Having made her blood oath to the murderers who support Democrats, Hillary has made clear that if her path to the Presidency requires wading through the blood of babies, so be it.

In years past you could count on the Republican nominee to at least make a passing mention of being pro-life, or at least anti-abortion. This year the guy leading the rest of the pack by about 10% as of this morning, Mr. Donald Trump, doesn't even mention abortion on his "Positions" page. Oddly neither does the guy in second place, Marco Rubio. on his positions page. Third place candidate Ben Carson does have life issues front and center on his issues page as does Ted Cruz. But as for the guy sucking all the oxygen out of the room, Trump, life issues are not even on the radar and yet he gets massive support from "evangelical" voters. Even more troubling are his recent comments on battling ISIS. Trump said:
But in addition to targeting the terrorists in ISIL, their families should also be killed, he said, adding that one of the reasons why they are so effective is that they are using civilians as "shields," calling it one of the reasons the United States has been "so ineffective." 
"It's a horrible thing. They're using them as shields. But we're fighting a very politically correct war. And the other thing is with the terrorists, you have to take out their families," he explained. "They, they care about their lives. Don’t kid yourself. But they say they don’t care about their lives. You have to take out their families.”
You have to take out their families. Pretty sure that we have a name for that, and that name is terrorism. I got that quote from Politico and since Politico has proven itself unreliable and partisan, I went ahead and listened to the interview.and you can too at the webpage of "Fox and Friends".

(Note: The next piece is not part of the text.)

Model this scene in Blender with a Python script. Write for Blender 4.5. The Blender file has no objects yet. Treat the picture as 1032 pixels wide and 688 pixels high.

So a man who is supported by the "pro-life" party and is a favorite of "Christians" is advocating that we track down the family members of terrorists, family members which would presumably include women and children and who may not be even vaguely connected with terrorism, and assassinate them with the U.S. military. War has always led to collateral damage and in days gone by the U.S. has used mass bombing to cow civilians populations (Japan, Germany, Vietnam, etc.) but this goes way beyond that and apparently involves the tracking down and targeting of women and children as if that is going to dissuade someone willing to blow himself up. This targeting of families sounds like something out of a documentary about drug gangs, not the rhetoric of the leader of the free world.

Is this what we have come to as a nation? Two leading candidates a year out from the election who each in their own way are more than willing to kill innocents? Set aside issues of the national debt and gun control and regulations and the Keystone pipeline. The most central value of humanity, the sanctity of innocent life, apparently has no voice at this point in the election cycle. If you need proof that we are heading for a very dark and dangerous place as a people, this is it.